▶ Entries provided
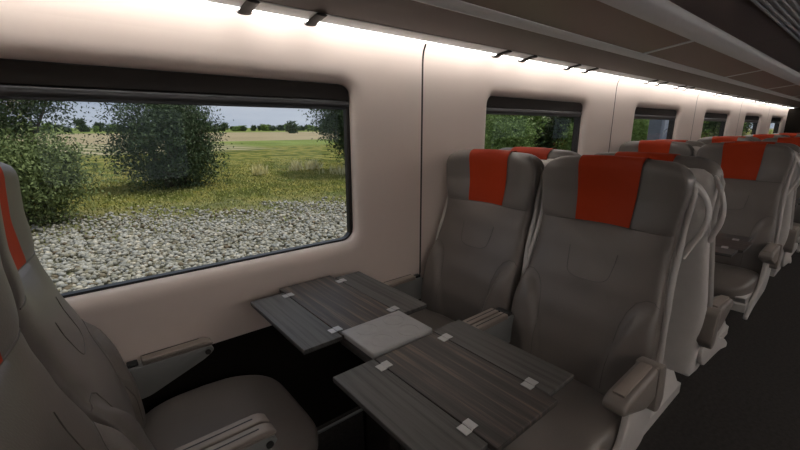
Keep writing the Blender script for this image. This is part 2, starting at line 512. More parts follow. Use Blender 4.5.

--

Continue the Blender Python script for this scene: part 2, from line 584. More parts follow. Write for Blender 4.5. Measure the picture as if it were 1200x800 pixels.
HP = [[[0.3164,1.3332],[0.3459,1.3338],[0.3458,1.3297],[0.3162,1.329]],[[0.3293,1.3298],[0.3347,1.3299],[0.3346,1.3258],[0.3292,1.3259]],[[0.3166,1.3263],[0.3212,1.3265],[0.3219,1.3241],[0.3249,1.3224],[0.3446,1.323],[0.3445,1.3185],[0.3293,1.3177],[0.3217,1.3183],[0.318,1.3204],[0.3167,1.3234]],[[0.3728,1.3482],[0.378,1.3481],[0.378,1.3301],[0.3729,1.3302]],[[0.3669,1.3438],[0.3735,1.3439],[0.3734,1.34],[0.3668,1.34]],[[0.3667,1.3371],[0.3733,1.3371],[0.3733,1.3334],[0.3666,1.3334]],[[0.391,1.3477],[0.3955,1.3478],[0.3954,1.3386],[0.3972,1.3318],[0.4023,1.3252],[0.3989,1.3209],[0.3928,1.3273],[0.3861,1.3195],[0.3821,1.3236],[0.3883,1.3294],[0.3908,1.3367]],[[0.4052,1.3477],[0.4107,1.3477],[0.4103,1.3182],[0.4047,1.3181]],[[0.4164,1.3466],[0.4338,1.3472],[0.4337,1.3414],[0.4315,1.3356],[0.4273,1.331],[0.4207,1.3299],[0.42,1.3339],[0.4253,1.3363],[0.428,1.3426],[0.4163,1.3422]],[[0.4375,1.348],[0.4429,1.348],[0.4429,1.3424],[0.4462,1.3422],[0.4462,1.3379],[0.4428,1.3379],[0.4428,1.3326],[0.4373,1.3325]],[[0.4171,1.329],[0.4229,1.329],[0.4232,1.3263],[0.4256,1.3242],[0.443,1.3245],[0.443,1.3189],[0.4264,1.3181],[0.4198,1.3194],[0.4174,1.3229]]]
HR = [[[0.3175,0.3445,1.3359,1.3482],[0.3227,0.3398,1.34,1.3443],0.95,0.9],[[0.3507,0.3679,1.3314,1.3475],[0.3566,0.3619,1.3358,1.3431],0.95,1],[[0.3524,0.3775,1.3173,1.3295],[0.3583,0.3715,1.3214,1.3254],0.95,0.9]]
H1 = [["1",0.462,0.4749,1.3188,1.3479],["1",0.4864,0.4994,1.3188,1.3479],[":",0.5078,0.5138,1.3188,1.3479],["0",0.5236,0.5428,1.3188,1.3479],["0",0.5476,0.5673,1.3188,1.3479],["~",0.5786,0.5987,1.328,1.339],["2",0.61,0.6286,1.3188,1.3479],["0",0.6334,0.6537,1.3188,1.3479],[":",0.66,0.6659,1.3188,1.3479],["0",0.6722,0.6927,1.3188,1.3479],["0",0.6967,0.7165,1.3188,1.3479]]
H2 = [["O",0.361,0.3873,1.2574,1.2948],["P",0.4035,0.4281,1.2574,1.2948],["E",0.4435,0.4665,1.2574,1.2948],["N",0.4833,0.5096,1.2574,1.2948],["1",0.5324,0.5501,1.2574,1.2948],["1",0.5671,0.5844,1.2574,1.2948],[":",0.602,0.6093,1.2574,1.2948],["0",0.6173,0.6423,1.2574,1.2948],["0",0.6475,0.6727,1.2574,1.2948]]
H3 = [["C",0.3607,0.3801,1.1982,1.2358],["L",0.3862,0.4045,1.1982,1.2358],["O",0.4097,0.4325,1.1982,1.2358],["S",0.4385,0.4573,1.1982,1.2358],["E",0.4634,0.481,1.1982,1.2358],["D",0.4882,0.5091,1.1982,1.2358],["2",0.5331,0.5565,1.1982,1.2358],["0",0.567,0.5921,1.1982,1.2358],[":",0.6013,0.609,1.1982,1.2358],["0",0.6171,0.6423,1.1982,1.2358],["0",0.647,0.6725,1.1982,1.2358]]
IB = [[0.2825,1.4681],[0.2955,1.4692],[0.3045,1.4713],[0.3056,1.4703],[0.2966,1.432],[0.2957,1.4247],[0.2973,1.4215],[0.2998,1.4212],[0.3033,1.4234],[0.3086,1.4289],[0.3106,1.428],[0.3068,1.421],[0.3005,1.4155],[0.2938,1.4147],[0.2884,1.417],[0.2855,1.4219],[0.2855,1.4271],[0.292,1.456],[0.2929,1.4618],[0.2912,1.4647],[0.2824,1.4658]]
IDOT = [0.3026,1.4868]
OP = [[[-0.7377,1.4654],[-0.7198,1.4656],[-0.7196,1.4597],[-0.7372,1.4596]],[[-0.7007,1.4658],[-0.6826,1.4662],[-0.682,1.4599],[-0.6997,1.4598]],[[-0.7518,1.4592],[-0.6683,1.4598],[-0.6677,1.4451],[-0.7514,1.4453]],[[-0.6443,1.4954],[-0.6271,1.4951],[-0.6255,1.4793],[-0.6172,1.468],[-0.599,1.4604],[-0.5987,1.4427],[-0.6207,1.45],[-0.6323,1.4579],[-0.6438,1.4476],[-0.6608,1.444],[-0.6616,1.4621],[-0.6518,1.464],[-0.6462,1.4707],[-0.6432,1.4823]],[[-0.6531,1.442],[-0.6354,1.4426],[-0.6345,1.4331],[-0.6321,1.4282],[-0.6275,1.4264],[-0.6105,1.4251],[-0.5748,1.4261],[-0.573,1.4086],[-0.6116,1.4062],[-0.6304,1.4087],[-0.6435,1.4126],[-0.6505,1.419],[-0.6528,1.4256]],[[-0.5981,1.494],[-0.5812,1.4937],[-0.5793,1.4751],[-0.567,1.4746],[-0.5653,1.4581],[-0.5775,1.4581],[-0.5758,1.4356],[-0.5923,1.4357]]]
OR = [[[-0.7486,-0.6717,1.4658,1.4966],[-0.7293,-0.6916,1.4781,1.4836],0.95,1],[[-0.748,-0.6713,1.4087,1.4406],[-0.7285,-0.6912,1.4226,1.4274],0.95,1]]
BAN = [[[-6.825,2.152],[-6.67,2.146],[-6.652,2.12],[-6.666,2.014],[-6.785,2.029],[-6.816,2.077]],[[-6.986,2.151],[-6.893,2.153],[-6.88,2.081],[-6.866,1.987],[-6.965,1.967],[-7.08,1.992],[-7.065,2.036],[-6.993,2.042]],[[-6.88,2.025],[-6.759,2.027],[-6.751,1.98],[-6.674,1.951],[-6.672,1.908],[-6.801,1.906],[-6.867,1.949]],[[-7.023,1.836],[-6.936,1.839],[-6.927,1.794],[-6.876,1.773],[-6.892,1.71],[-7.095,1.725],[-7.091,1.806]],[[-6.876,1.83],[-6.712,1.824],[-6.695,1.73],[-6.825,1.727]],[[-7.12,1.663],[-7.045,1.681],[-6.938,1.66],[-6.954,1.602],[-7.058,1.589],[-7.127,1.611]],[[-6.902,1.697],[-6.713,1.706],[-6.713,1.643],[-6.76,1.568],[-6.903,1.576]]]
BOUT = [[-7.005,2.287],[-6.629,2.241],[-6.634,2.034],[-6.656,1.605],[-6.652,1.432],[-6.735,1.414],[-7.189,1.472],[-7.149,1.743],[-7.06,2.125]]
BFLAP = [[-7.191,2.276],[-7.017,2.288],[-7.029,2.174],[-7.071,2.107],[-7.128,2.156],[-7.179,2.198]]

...

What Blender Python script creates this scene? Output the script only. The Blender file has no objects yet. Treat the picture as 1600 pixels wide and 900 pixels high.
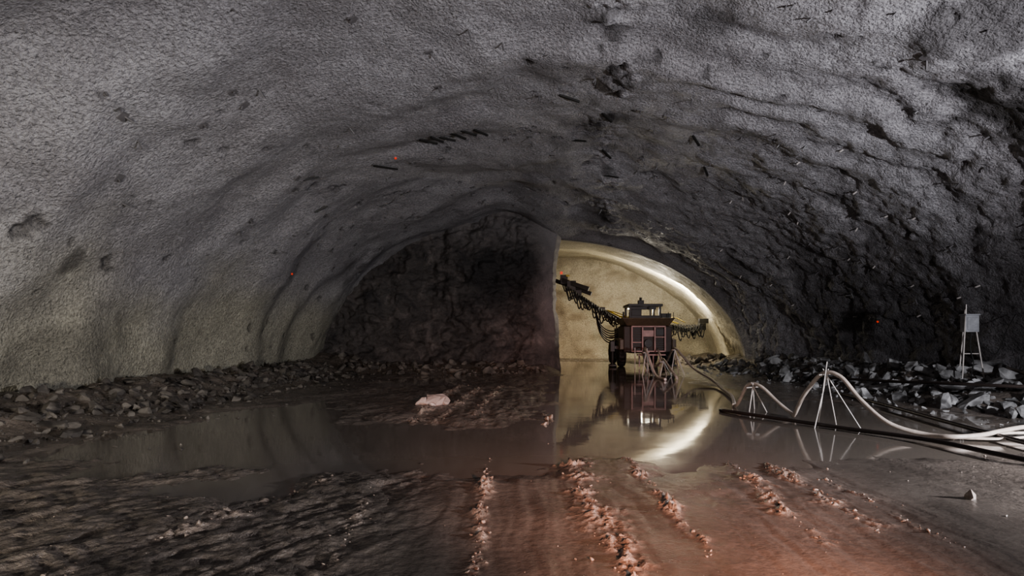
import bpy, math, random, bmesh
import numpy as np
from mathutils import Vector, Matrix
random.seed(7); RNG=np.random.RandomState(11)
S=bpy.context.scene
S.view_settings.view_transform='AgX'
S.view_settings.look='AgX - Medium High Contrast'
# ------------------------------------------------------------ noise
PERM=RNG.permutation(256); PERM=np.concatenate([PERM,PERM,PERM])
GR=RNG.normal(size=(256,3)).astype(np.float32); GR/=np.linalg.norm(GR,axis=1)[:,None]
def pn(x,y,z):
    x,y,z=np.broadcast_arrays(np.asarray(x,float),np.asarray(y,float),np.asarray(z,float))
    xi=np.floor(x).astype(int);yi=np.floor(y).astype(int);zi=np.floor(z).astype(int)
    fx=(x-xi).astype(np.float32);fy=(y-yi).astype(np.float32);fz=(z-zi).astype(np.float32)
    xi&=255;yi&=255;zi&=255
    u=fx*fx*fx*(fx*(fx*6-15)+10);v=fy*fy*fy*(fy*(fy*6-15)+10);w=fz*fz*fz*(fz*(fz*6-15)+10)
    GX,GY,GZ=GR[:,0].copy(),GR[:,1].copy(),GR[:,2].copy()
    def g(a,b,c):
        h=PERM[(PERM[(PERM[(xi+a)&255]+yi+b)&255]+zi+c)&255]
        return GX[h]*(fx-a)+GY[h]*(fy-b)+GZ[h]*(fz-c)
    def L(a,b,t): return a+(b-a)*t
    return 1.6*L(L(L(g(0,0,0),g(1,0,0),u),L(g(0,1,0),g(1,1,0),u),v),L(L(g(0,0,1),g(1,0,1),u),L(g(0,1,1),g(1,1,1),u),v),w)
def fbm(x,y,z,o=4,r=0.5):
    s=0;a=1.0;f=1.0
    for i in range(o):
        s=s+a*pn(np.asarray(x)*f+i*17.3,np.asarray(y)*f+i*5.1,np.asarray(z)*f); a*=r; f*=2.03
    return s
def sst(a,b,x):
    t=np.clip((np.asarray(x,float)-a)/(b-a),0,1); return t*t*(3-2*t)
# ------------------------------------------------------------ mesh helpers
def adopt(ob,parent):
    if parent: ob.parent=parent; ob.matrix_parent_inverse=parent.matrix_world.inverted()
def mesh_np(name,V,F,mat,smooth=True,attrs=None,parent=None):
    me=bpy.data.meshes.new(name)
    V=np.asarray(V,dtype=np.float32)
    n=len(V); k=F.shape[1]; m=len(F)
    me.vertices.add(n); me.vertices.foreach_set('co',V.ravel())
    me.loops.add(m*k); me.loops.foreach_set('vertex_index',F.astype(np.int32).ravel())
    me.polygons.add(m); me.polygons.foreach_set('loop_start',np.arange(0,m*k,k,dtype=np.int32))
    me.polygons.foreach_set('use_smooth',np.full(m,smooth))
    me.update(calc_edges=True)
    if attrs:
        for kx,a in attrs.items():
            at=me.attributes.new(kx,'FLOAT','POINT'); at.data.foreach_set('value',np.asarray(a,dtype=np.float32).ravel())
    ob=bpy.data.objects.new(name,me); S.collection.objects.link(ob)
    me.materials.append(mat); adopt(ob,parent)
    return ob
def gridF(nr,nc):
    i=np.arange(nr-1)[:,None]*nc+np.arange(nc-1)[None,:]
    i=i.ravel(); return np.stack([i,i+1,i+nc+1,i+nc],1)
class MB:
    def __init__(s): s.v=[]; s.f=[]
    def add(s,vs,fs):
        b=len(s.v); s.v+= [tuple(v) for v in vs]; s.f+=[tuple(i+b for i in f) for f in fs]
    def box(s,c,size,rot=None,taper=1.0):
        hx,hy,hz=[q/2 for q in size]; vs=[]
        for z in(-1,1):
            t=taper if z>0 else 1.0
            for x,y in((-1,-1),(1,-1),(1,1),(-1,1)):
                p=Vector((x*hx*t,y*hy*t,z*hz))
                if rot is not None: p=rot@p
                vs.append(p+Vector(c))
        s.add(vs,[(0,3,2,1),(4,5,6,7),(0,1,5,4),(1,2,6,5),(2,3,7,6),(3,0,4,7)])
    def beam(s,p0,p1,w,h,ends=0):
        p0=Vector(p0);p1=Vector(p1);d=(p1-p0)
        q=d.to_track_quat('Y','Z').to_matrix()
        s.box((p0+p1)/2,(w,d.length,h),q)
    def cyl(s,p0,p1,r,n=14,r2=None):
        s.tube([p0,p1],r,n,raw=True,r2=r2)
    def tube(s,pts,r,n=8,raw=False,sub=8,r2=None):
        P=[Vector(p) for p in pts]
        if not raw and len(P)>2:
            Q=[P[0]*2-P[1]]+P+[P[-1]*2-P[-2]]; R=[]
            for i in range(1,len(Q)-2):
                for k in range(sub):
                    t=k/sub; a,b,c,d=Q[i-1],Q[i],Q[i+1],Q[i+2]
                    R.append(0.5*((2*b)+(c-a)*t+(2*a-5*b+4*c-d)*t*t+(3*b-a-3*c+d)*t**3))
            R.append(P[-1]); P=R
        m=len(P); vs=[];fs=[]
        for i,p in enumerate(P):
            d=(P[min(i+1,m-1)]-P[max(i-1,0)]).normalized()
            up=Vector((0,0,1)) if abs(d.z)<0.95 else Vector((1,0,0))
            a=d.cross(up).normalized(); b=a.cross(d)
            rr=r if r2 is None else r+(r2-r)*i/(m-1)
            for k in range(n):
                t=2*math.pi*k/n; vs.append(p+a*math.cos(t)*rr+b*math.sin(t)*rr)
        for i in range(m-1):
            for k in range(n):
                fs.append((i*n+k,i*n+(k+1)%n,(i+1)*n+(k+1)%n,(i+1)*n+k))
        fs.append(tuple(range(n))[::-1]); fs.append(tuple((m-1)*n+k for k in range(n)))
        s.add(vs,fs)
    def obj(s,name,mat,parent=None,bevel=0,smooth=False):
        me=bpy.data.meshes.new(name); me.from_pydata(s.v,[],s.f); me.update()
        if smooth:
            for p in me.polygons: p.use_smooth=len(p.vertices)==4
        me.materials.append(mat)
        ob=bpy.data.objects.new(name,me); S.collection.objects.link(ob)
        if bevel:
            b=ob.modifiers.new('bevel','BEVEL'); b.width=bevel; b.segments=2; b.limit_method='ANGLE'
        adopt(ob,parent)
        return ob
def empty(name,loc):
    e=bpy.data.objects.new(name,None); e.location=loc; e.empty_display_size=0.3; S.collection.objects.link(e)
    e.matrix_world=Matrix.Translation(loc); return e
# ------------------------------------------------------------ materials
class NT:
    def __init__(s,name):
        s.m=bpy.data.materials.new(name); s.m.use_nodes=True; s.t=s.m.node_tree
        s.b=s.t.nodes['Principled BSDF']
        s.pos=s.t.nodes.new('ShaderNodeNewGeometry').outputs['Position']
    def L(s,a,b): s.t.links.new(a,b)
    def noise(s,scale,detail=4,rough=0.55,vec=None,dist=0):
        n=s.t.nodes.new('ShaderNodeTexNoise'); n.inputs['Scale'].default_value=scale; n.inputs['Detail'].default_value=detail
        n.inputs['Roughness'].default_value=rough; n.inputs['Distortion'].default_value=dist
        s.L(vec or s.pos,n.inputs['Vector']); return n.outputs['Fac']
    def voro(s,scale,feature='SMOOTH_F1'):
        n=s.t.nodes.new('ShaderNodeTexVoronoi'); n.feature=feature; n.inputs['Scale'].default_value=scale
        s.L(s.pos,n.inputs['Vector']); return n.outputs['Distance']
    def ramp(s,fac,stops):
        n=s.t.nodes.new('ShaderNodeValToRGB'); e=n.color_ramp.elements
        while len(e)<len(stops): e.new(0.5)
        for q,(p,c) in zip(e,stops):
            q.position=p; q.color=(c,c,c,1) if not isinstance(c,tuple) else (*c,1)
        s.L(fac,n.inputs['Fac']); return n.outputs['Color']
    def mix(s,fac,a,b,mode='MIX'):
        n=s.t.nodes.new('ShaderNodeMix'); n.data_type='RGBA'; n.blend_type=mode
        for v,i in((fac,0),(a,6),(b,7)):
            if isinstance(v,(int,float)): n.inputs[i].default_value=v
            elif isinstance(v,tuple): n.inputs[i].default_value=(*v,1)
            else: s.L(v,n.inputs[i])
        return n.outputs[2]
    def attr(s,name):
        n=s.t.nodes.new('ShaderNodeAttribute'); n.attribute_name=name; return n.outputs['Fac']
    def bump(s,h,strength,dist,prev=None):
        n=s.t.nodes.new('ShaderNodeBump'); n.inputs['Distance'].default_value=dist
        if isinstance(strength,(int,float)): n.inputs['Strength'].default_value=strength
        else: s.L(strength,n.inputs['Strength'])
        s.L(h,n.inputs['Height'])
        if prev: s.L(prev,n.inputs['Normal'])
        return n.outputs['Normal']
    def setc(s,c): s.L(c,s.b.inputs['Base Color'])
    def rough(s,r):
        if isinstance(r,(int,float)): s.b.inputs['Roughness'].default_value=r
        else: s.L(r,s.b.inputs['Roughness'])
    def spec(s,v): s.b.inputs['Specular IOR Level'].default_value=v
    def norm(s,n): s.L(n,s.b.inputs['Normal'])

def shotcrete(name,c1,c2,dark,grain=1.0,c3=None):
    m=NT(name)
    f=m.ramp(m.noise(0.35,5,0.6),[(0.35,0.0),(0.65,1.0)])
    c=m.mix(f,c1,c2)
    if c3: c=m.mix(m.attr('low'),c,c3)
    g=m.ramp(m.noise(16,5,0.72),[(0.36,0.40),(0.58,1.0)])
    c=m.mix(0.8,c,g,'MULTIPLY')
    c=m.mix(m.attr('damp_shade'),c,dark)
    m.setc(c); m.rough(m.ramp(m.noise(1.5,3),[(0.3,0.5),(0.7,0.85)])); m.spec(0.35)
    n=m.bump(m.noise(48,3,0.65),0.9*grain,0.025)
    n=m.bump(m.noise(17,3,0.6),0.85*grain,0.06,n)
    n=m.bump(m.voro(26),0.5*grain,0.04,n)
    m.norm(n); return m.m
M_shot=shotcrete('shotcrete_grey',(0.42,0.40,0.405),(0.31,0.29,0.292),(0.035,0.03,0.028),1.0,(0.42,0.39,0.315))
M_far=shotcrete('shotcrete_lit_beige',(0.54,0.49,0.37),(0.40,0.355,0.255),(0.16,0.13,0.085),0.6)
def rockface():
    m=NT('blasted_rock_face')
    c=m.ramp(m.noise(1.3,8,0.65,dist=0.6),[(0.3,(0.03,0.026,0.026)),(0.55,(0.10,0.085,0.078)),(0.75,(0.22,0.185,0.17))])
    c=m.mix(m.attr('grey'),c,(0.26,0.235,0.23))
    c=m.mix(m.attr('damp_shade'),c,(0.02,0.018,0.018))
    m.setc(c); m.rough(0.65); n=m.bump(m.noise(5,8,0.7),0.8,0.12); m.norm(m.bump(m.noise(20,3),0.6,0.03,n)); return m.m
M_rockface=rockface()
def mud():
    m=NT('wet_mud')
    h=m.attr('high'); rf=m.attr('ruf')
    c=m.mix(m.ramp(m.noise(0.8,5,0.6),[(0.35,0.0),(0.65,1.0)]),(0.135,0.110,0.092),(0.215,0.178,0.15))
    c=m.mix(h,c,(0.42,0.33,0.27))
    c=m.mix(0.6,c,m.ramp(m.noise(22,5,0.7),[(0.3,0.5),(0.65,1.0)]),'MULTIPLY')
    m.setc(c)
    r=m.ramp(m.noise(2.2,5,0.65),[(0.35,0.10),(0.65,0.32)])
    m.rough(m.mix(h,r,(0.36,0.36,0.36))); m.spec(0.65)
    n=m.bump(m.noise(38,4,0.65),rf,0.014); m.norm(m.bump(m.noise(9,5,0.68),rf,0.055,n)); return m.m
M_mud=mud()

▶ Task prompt
Copy all lines of the listing above that contain the string "MULTIPLY".

▶ Final answer
    c=m.mix(0.8,c,g,'MULTIPLY')
    c=m.mix(0.6,c,m.ramp(m.noise(22,5,0.7),[(0.3,0.5),(0.65,1.0)]),'MULTIPLY')